# [The problem]
List every line in this data where the string "that" occurs.

━━━ Material to process

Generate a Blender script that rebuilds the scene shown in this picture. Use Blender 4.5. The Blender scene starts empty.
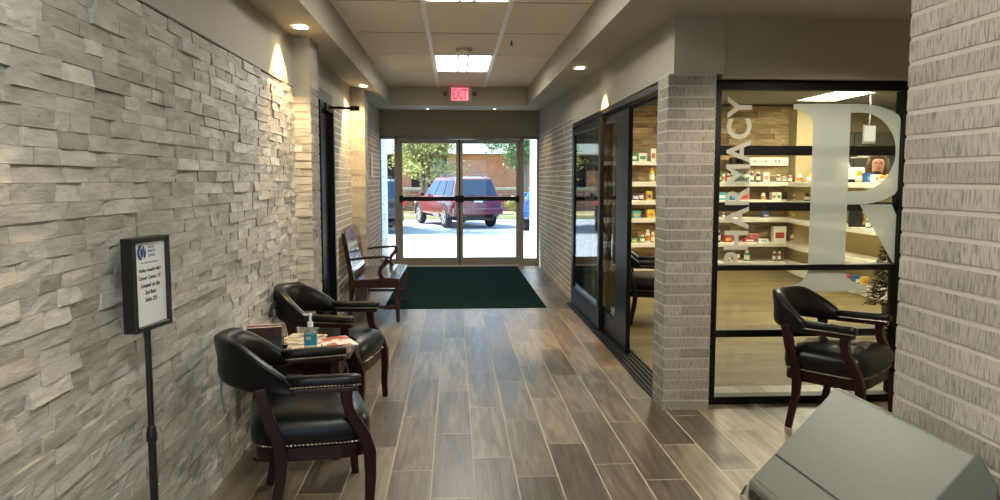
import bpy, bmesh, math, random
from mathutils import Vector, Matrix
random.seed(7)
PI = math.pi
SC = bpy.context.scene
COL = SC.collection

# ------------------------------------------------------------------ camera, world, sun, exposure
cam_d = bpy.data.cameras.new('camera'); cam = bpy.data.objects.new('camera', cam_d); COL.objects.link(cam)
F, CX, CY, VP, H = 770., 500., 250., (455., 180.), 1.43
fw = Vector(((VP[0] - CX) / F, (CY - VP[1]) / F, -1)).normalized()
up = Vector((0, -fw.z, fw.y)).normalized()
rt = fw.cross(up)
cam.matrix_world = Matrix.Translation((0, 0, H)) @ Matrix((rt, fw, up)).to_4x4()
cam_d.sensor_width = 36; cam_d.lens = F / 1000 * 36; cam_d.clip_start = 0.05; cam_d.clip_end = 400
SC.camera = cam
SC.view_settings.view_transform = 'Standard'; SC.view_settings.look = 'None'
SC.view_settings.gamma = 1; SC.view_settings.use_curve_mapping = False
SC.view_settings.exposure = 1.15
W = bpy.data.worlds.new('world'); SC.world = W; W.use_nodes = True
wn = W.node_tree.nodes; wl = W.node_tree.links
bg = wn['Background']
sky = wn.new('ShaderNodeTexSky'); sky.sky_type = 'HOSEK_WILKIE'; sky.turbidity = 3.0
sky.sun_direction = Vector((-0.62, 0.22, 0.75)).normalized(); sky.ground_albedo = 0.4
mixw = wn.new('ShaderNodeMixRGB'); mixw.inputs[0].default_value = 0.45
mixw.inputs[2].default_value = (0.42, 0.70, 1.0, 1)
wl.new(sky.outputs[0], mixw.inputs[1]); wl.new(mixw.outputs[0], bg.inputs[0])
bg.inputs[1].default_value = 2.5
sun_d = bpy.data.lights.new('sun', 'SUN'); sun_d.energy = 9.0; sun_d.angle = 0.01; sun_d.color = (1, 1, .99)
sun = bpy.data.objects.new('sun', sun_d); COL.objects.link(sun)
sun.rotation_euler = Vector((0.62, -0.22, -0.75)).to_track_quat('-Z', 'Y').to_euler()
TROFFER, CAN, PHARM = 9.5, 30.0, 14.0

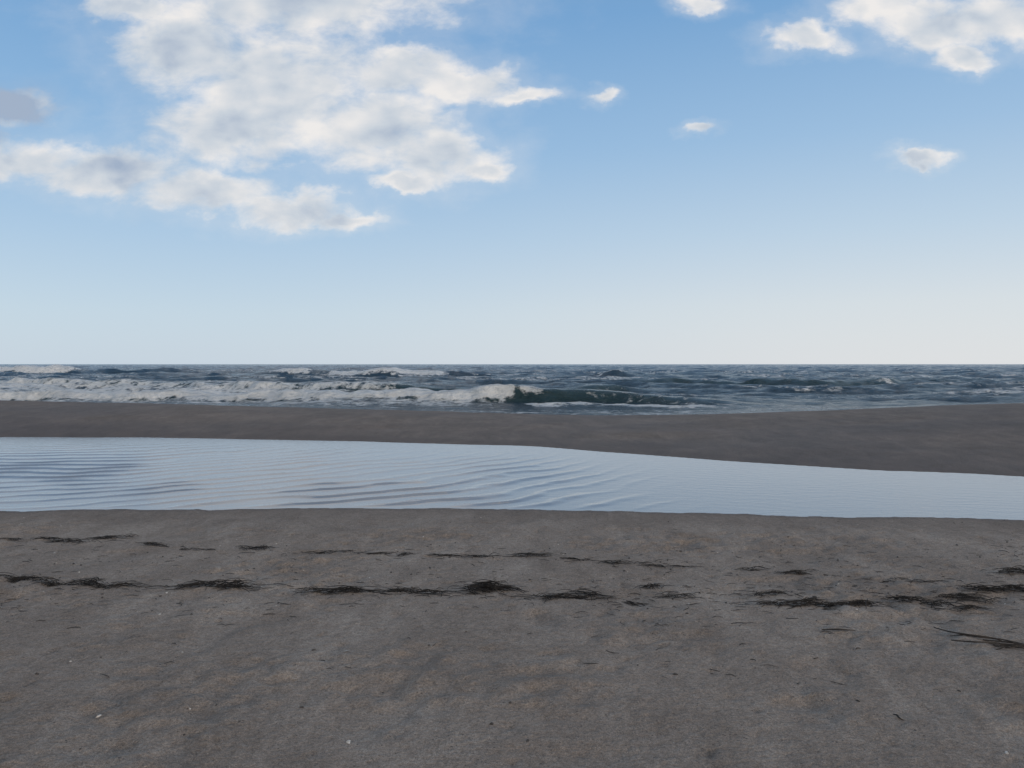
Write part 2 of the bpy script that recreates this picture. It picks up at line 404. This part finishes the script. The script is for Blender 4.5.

━━━━━━

# [Result]
Generate a Blender script that rebuilds the scene shown in this picture. Use Blender 4.5. The Blender scene starts empty.
Write part 2 of the bpy script that recreates this picture. It picks up at line 404. This part finishes the script. The script is for Blender 4.5.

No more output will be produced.